La décision, inédite en Espagne, de mettre la photo de Pablo Iglesias sur le bulletin de vote pour utiliser le signe communicationnel le plus connu, a été fortement critiquée par les puristes. Elle s’est pourtant révélée décisive dans un scrutin où les électeurs ont décidé leur vote à la dernière minute. Cette utilisation stratégique du leadership n’a pas été un complément, ni même une anecdote, mais une composante centrale de l’opération politique.

Enfin, troisième tabou, celui des termes, des mots. La campagne de Podemos a assumé le fait que, en politique, les signifiants vivent eux-mêmes des luttes pour se charger d’un sens ou d’un autre, et que le choix de celui-ci dépend de l’ensemble des positions que se regroupent auteur d’eux. Cette vision constructiviste du discours politique a permis d’interpeller transversalement une majorité sociale mécontente, qui se situait elle-même au-delà des clivages gauche-droite. C’est sur ce genre de clivages figés que le régime distribue les positions et assure sa stabilité. Mais en proposant les dichotomies « démocratie/oligarchie », « citoyenneté/caste » ou même « nouveau/vieux », Podemos a établi de nouvelles frontières pour isoler les élites et proposer une indentification nouvelle permettant de mieux se situer par rapport à elles.

Un tel usage « laïc » et non religieux des termes politiques a permis à notre campagne électorale de produire un récit vaste ayant un pied dans la sensibilité spécifique de l’époque et un autre dans les perspectives émancipatrices. Lénine disait que la politique c’est « cheminer entre des précipices ». Podemos a fait sa campagne en se situant dans un équilibre toujours instable entre la marginalité impuissante et la pleine intégration au système, en traversant les grands consensus et en assumant les risques de la politique hégémonique, toujours impure, non pas pour se situer sur la marge gauche de l’échiquier, mais pour le réordonner. Les ruptures se font généralement à partir d’une production différente de sens, toujours hérétique et à contrecourant des manuels et des certitudes.

Le système politique espagnol, né en 1978, se trouve en pleine décomposition. Le régime n’est pas brisé mais il présente des fissures importantes et ses élites intellectuelles et politiques paraissent en repli et sur la défensive, visiblement inquiètes, comme le montre la hâte à organiser la succession monarchique.

L’irruption de Podemos a montré une voie possible pour mettre en crise l’ordre existant.
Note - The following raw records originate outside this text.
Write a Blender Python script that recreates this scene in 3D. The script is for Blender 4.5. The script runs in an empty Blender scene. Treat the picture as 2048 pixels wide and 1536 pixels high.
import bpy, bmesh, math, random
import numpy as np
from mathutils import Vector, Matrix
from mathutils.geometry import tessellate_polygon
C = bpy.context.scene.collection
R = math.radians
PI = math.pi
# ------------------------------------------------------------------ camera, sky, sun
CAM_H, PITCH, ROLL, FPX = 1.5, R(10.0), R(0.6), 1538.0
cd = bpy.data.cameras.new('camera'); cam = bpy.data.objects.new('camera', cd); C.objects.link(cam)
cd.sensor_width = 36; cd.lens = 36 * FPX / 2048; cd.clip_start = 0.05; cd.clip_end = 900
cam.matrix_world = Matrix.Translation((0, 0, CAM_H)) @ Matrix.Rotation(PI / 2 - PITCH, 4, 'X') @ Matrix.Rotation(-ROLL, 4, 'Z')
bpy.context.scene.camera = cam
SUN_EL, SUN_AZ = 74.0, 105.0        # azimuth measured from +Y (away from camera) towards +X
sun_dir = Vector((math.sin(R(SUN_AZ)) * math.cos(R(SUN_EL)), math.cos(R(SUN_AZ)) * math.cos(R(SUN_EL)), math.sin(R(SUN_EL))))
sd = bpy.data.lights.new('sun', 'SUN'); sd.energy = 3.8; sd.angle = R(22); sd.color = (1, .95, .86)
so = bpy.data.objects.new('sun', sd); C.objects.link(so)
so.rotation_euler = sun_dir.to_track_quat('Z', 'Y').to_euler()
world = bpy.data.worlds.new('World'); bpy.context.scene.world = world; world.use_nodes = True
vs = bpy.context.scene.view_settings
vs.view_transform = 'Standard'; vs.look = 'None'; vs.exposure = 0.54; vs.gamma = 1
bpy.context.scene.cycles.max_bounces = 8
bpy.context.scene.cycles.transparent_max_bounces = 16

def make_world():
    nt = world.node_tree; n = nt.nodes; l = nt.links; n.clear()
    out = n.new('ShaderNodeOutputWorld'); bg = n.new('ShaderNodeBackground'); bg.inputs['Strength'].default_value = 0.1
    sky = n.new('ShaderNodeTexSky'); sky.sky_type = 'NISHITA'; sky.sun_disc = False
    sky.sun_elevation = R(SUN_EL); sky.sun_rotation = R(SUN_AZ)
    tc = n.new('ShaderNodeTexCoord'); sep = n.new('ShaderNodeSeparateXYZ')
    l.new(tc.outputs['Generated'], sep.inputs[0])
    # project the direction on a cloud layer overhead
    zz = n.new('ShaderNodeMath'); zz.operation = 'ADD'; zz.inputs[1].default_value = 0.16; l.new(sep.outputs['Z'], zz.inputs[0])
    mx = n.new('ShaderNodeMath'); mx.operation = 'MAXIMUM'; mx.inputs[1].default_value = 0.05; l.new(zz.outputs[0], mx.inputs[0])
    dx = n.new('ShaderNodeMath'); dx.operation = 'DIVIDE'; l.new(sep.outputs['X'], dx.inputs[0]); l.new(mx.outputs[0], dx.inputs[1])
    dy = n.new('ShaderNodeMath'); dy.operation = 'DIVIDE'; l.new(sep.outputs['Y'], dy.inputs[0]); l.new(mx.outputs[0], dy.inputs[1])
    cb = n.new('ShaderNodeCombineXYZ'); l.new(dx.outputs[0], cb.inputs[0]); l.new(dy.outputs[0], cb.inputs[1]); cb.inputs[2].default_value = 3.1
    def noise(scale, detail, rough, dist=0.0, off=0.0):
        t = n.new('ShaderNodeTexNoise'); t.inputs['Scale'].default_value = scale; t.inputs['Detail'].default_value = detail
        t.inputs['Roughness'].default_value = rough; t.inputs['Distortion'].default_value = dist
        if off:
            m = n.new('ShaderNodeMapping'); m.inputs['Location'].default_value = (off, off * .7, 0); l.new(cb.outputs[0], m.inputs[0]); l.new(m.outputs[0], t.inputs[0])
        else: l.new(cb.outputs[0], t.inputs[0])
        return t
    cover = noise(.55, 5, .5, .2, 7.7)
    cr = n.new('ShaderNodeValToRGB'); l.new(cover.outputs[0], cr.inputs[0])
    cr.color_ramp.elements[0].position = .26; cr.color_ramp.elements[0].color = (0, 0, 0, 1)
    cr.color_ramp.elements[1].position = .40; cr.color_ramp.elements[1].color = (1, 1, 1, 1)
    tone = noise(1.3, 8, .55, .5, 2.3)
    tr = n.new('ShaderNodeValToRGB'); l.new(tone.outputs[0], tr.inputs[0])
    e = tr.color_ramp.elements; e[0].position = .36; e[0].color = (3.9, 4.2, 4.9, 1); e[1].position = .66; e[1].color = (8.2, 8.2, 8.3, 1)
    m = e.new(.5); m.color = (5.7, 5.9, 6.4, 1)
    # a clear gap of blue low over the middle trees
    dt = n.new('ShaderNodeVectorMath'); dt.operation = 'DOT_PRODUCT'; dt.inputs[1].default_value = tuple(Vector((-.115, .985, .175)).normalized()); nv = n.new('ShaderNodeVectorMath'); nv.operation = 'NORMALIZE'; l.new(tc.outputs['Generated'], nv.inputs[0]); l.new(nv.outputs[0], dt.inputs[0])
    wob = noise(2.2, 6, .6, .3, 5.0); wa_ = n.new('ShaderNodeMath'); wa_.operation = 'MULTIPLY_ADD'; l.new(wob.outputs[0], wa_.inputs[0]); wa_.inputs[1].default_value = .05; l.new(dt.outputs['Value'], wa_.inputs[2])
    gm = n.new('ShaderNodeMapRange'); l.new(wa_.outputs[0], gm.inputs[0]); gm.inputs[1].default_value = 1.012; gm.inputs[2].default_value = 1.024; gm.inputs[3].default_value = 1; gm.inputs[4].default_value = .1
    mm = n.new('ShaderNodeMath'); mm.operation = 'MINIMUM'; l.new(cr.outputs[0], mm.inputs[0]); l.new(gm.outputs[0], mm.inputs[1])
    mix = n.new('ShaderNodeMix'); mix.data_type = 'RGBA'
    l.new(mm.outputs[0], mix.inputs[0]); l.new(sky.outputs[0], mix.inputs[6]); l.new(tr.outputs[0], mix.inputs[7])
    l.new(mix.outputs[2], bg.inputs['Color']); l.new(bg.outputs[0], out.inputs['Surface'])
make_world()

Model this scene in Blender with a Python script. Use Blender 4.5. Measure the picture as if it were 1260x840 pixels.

Cela ouvre autant d’espoirs que d’interrogations, autant de perspectives que de responsabilités et de difficultés, au milieu d’un temps politique accéléré où le harcèlement des pouvoirs en place se fera de plus en plus pressant. Se contenter des récents acquis n’est pas une option. La nature du nouveau cycle qui semble s’ouvrir dépendra de l’audace et de la rapidité des acteurs favorables au changement et à la rupture démocratique. Il ne faut pas qu’on assiste à une restauration oligarchique, mais miser sur une ouverture constituante qui se construise, à partir de positions plurielles, sur une volonté populaire nouvelle. Et qui ose proposer un nouveau projet de pays.

 

Illustration : Pablo Iglesias, tête de liste de Podemos aux élections européennes.




[1NDLR. L’auteur fait ici allusion aussi bien aux accords dits « de la Moncloa », signés en 1977 entre les forces politiques représentées au Congrès des députés (Assemblée nationale) et les principales organisations syndicales, qu’à la Constitution espagnole elle-même, adoptée par référendum le 6 décembre 1978.